Blue Banisters is another wavering imagistic Lana classic that would have come from Honeymoon or Chemtrails. Even more stripped back than Norman Fucking Rockwell, her interest in spoken word and poetry in Violet Bent Backwards Over The Grass has placed a greater focus on song writing, but not with the same success as Chemtrails, with the airy synths and piano erring on simpering rather than restrained intensity. As always, the production is slick, with a range of different levels of fidelity that layer up sounds, vocals and instrumentation. However, It takes track three with Arcadia for us to hear a chord we haven’t heard before in a Lana song.

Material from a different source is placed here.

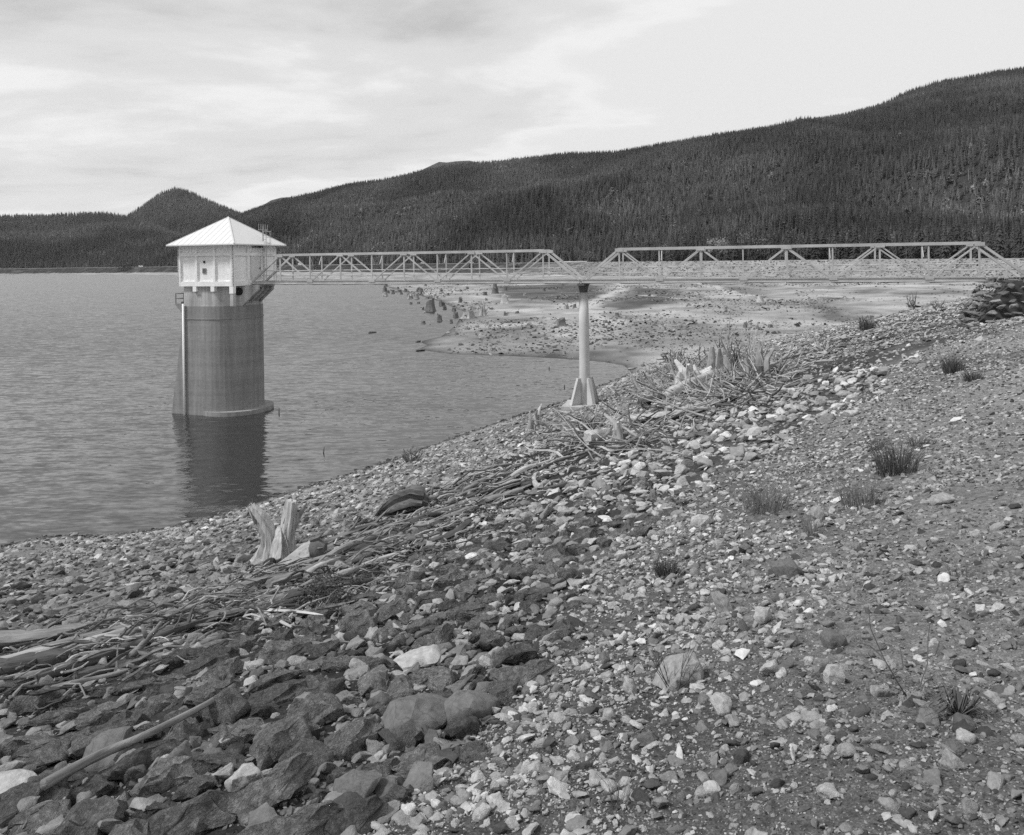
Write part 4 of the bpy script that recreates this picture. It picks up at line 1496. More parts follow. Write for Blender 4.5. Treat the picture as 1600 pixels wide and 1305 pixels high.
def build_boulders():
    rng = random.Random(77)
    shapes = []
    for k in range(18):
        rd = rng.uniform(0.15, 0.8)
        shapes.append(rock_mesh('boulder', rng, M_BOULDER, n=rng.randint(12, 22), dims=(1, rng.uniform(0.55, 0.85), rng.uniform(0.38, 0.62)),
                                cuts=3, rough=0.085, roundness=rd, angle=38, freq=3.0))
    X, Y, r = log_polar(26000, 2.4, 34, 46)
    h, sd, sl = land(X, Y, True, fine=False)
    g, dl, du = zones(X, Y)
    g = g + 0.06 * r * fbm(X / (0.3 * r), Y / (0.3 * r), 3)
    k = (RNG.random(len(X)) < np.clip(0.5 - g / (0.10 * r), 0, 1)) & (g < 0.06 * r) & (dl > 0.01 * r) & (RNG.random(len(X)) < np.clip(0.35 + du / (0.06 * r), 0.12, 1)) & (r < 34)
    X, Y, r, h = X[k], Y[k], r[k], du[k]
    s = pareto(len(X), 1.5, np.maximum(0.12, 0.015 * r), 0.54)
    order = np.argsort(-(s * RNG.uniform(0.7, 1.3, len(s))))
    put = []
    cell = {}
    for p in TAKEN:
        cell.setdefault((int(p[0] // 1.0), int(p[1] // 1.0)), []).append(p)
    for i in order:
        x, y, q = X[i], Y[i], s[i] / 2
        ok = True
        for cx in range(int(x // 1.0) - 2, int(x // 1.0) + 3):
            for cy in range(int(y // 1.0) - 2, int(y // 1.0) + 3):
                for (a, b, c) in cell.get((cx, cy), ()):
                    if (a - x) ** 2 + (b - y) ** 2 < (0.70 * (q + c)) ** 2:
                        ok = False; break
                if not ok: break
            if not ok: break
        if ok:
            cell.setdefault((int(x // 1.0), int(y // 1.0)), []).append((x, y, q))
            put.append((x, y, q, r[i], h[i]))
    seen = [p for p in put if abs(p[0]) < 0.70 * p[1] and p[1] > 2.6]
    seen.sort(key=lambda p: -p[2] / p[3])
    cdir = math.atan2(0.74, 0.67)
    kinds = (('angular riprap boulder bedded with others on the dam face above the driftwood', 'riprap boulders above the driftwood'),
             ('riprap boulder lying in or just below the band of driftwood', 'riprap boulders in the driftwood'))
    named = []
    for i, (x, y, q, rr, hh) in enumerate(seen[:285]):
        o = mesh_ob('boulder', shapes[rng.randrange(18)])
        z = land1(x, y)
        o.location = (x, y, z + q * (rng.uniform(-0.05, 0.16) - (0.12 if rr > 9 else 0.0)))
        o.scale = (q * rng.uniform(1.1, 1.45), q * rng.uniform(0.95, 1.25), q * rng.uniform(0.9, 1.3))
        o.rotation_euler = rock_matrix(x, y, z, cdir + rng.gauss(0, 0.5), 0.16, rng)
        zl = kinds[0] if hh > 0.0 else kinds[1]
        tag(o, zl[0], 'boulder', zl[1])
        o.data = o.data
        named.append((o, x, y))
    rest = seen[285:] + [p for p in put if not (abs(p[0]) < 0.70 * p[1] and p[1] > 2.6)]
    A = np.array(rest)
    n = len(A)
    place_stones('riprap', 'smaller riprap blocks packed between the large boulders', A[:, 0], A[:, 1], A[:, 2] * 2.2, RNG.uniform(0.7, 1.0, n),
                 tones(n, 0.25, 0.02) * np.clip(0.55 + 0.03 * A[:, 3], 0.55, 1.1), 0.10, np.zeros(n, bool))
    single_out(named, 'riprap boulder')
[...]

This sense of newness doesn’t last long: ‘You trace with your fingertips like a Toyota, run your hands over me like a land rover’ just doesn’t cut the mustard. At this point, it’s not even the Americana image it’s just big cars now. Although her love of cheesy roadhouse singing has a place, it’s hindering her sound. Interlude- the trio finally offers more of an interesting sound, with a Morricone-trap beat. Barely a minute long, the refreshment it provides is greatly needed, both a testament to its sound and the record’s lack of inspiration up to now.


Black Bathing Suit is a good song, more of what we know, albeit the better stuff. Edge of the desert chord progressions, lyrics professing her being ‘complicated’; the sad laughing that comes intermittently through gives BBS a bit more about it and is probably the first time I’ve wanted to listen to one of the tracks more than once. That being said, it hasn’t made it onto Spotify’s This Is Lana Del Rey playlist - so what do I know? This third-way point of the album shows a Ultraviolence-y song being put over slightly different instrumentation, this time it’s a swing section in If You Lie Down Next To Me. The sad part is the track peaks in the final section when the lyrics end. The lo-fi brass breaks up what is otherwise so far just a Chemtrails-Ultraviolence B-sides album.


I’ve forced many hours of wavering Lana onto my friends and parents, to the extent my mum calls her Moaning Minnie. She’s been such a formative force in my listening tastes. But when she released Lust for Life, I was happy for some iconoclasm, an entering into the world and an exit from a purely imagined character of Video Games-Lana. Since then there’s been no big shake ups, the mid point of the album is the best evidence for this, it’s Lana filler tracks at their most blatant, simplistic and uninspired.


Dealer brings in a strong indie beat that reeks of Miles Kane’s writing credits. It’s no coincidence that this one sounds like her doing a cover of a last shadow puppets song; like a fairly decent Soundcloud find. Lana always has a mix of people on her albums, it does make you wonder how some of these lyrics get through. Thunder had pretty promising songwriting until this made me pause the album to consider this lyric profoundly. It’s not quite the Toyota one, but it’s not ideal really.


‘You like Mr Brightside when you’re with your friends’. I’m also pretty sure she’s being sponsored by Nike.


The tail end of the album shows a bit of a turn in songwriting, Cherry presents the album’s best: confessional and elusive, but Sweet Carolina is when we finally get to see some wry humour. ‘Crypto forever screams your stupid boyfriend/ fuck you Kevin.’


If the rest of the album had been like last three tracks this could have been a different story, but Blue Banisters neither offers the fan service of repeating a perfected formula nor pushes new boundaries musically or lyrically. Albums have become increasingly candid, but possibly past the point of beauty now. It’s 2 stars from me.